The next day (still birthday weekend, mind you) involved a trek towards Swiss Cottage and St. John’s Wood.  We decided to walk through both and opted (thank you Birthday Boy) to take the train to South Hampstead and walk from there.  Now, I’m sure South Hampstead has some amazing and charming areas.  We did not, unfortunately, experience these particular areas.  So.  Not.  Charming.  The other thing that was so not charming was that, immediately upon exiting the train the skies opened and began drenching us in a downpour of epic proportions.  We did not have our umbrella.  Why, you ask?  Because Birthday Boy thought it wise to go without one.  I quote, “why do we need an umbrella?  It’s not raining now!”  Um hmm.  But it IS London.  Ten sopping wet minutes later we finally found a Boots that sold umbrellas.  £16 (that’s $26 to you Americans) later and we had ourselves the cheapest drugstore umbrella we could find.  (And they say England is expensive!  Pshaw!)  Of course, by then we were so drenched and cold that the benefits of having an umbrella were unfortunately lost on us.  Picture, if you will, hair wet like we’d just got out of a shower (because we did), water dripping down our faces,  mascara running (mine), and our clothes at least three shades darker than their natural color because they were soaked through.

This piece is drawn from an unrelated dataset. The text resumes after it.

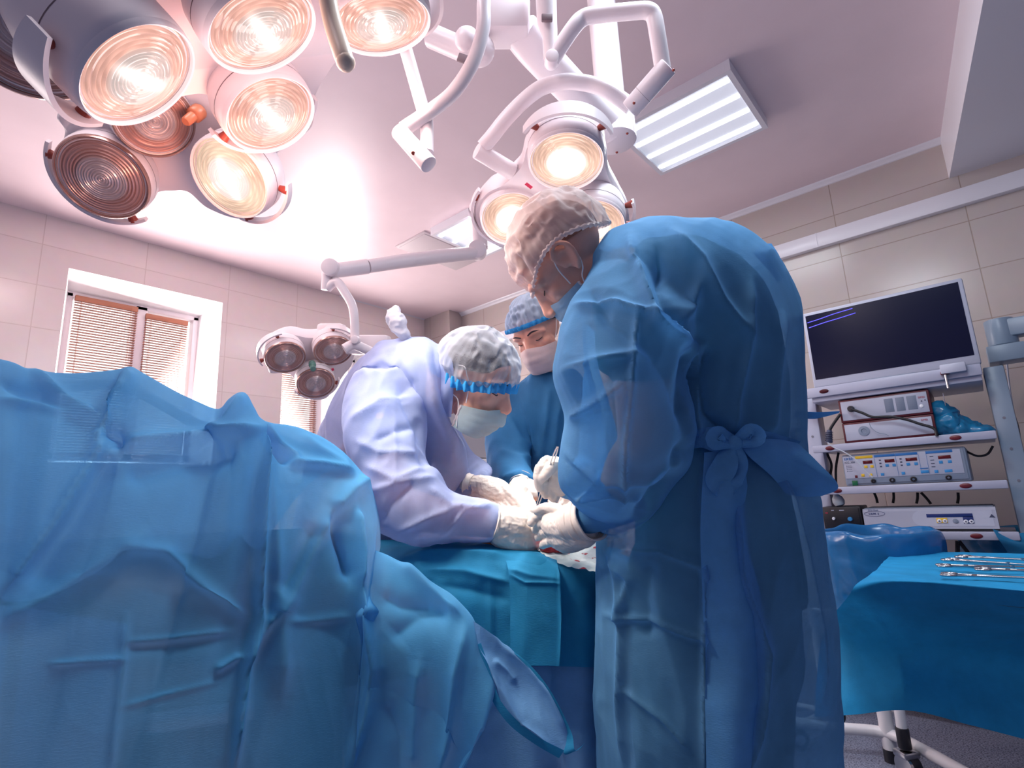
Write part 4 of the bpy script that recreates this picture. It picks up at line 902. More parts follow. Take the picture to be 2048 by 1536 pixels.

But with our trusty new umbrella in use, we finally ended up visiting Abbey Road.  Which was slightly anticlimactic, although the lack of enthusiasm on our parts may have been partially due to the fact that we were still sopping wet, even under the umbrella.  Additionally, this may have been the coldest, most miserable day I’ve spent in London (again, Byron points out that I always say that) – pouring, sheeting, freezing rain and a bitingly fierce wind.  I kept a running whining commentary for Byron on the ice cold saturation of my jeans and its effect on my legs.  “They’re hurting … now they’re burning … Byron … now they’re numb!”  Clearly the sheen of Byron’s birthday weekend was wearing thin.  His muttered response to my last comment was not quite lost in the traffic:  “Good.  Then you can’t feel them anyway and you can stop talking about them.”  I smacked him.  Then we got lost.  Then we found the scariest tube station in London and even Byron started saying things like, “just keep walking, no don’t pause, just keep walking – oh good.  Here’s the exit.”  Then the tube we needed was shut down so we had to take an hour long bus ride to get to another tube station.  And my pants were still wet.  And not in a good way.

But at the end of the day we made it home in time for a rousing game of Scrabble, which I won, which then made Byron bitch because it was his birthday weekend and apparently I should have let him win.  It’s Scrabble, people.  I do not let anyone else win.  And then I finally got warm, whether from the crackling fire or the Scrabble win I’ll never be quite sure.